O feminismo me ajudou muito com isso, mas nem ele foi capaz
de me salvar das arapucas do patriarcado. Me relacionei com muitas pessoas e
até me casei, assim, de papel passado, com um homem que quis ficar comigo, que
me escolheu – em uma fase na qual eu ainda tinha o sonho dourado do casamento e
de todas as idiotices que os filmes americanos e as novelas nos fazem
acreditar. Pensei que não poderia abrir mão da proposta porque aquilo era uma
oportunidade (!), uma chance de mostrar para o mundo e para mim mesma que eu era
digna de ser amada, apesar de gorda e com a barriga feia (sempre carregando o
peso daquela barriga comigo). Conseguem perceber aqui as ambivalências?

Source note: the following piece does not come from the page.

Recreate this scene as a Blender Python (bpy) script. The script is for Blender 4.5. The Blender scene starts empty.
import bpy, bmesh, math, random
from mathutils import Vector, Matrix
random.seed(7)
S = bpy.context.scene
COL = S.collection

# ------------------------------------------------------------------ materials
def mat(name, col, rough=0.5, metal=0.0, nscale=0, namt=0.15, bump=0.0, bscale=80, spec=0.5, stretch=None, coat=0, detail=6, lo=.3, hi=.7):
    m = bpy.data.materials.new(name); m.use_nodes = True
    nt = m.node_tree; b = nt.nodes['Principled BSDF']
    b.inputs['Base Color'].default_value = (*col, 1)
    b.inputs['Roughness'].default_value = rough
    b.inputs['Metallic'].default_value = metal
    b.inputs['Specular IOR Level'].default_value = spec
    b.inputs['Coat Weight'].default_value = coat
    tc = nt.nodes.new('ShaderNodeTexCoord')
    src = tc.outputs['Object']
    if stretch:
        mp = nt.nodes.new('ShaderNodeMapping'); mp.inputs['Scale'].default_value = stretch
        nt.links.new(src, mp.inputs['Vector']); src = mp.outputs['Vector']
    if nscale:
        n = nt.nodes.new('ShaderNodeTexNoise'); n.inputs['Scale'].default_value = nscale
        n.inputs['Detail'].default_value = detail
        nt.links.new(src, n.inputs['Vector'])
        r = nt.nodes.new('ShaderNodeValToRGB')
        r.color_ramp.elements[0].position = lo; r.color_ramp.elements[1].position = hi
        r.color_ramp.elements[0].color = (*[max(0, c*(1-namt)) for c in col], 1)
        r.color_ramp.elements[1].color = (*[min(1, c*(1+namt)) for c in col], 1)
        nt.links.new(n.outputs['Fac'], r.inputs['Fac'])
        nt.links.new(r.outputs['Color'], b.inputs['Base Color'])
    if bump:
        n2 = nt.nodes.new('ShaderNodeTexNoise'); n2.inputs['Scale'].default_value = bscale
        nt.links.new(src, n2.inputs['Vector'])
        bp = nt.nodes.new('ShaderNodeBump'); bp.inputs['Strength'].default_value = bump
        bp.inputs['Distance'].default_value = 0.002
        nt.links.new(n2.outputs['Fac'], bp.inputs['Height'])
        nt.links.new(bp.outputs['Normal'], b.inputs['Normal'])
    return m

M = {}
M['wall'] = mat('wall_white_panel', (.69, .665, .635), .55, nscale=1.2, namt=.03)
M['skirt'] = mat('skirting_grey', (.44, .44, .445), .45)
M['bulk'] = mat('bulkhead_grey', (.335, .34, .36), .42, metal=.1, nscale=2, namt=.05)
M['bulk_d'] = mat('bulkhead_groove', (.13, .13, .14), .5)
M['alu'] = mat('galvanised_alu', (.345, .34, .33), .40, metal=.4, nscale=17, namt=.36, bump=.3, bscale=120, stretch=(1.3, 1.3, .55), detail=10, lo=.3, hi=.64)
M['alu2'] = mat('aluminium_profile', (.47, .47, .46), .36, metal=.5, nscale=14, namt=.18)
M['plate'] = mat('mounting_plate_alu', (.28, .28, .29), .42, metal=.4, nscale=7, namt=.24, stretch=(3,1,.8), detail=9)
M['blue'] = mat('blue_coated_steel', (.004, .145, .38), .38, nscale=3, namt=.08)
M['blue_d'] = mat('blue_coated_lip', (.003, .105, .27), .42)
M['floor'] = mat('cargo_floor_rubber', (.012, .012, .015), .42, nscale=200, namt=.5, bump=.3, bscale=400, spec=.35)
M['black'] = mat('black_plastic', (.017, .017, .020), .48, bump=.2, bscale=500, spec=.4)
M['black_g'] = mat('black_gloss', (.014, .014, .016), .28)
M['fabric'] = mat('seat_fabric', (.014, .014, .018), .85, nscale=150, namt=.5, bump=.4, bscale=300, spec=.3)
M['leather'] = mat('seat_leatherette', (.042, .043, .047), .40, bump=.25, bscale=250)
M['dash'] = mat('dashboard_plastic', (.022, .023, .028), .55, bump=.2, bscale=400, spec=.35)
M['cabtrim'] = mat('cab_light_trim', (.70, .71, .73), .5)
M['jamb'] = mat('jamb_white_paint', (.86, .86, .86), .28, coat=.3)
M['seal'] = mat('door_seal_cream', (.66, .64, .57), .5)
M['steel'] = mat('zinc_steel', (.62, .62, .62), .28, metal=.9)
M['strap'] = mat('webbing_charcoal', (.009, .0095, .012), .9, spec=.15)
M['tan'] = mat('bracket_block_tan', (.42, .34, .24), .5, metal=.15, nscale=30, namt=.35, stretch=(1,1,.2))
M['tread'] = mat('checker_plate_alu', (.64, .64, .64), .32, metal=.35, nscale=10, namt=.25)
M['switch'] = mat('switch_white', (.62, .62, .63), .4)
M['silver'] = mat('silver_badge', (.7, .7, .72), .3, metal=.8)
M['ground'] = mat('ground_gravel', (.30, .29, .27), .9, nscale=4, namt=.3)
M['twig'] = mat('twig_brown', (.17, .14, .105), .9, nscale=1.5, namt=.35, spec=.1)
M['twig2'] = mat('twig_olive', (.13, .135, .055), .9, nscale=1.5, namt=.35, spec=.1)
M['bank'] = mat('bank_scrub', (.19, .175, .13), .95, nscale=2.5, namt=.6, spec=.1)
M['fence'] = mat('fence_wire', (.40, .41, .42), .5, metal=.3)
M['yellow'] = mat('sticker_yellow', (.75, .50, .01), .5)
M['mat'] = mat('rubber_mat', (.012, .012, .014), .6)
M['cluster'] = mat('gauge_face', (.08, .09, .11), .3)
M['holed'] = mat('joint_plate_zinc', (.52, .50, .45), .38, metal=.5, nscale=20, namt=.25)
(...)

O casamento não deu certo por inúmeras razões e se
transformou em outra coisa: família por escolha – a relação de amizade é muito mais
feliz. Fato é que depois do matrimônio, voltei a me relacionar com homens com
os quais me sentia ainda mais livre. Eu transava com a luz acesa, usava biquínis
de fio-dental, tomava banhos de mar pelada. Eu não me importava com o que
pensavam de mim; se me tomariam como uma mulher sem noção do ridículo ou se
fariam qualquer outro juízo parecido. A sensação era ótima, tanto que escrevi a
respeito e postei uma foto minha pelada aqui -> sobre o corpo e era genuína a maneira que me sentia naquele momento, mas ela continuou se
modificando.
Retomando a linha do tempo, dos
meus dezenove anos para o ano da foto que acabei de mencionar, passaram-se
dezessete, a idade da filha adolescente, que queria se distanciar de mim a todo
custo para que pudesse se ver sem que eu fosse uma sombra de projeções sobre
ela. Eu era a mãe culpada – como todas as outras –, que tinha receio de ser
rejeitada pela filha, que deixava limites serem extrapolados por medo e que
depois tentava recolocá-los de maneira tirânica. Era a mãe onerada, descompensada,
perdida, que se via em fim de linha quanto ao que fazer, como agir, como ser
mãe? Como não errar? Como acertar sempre? Como não traumatizar? Como eu poderia
querer tanto em relação ao segundo eu que, finalmente, eu havia entendido, pela
dor, que era um outro? De vontade independente e diversa. Eu mal sabia de mim,
juro. Nesse ínterim, nós duas, juntas e mesmo separadas, éramos uma grande amálgama
de angústias, desejos, frustrações e ânsias.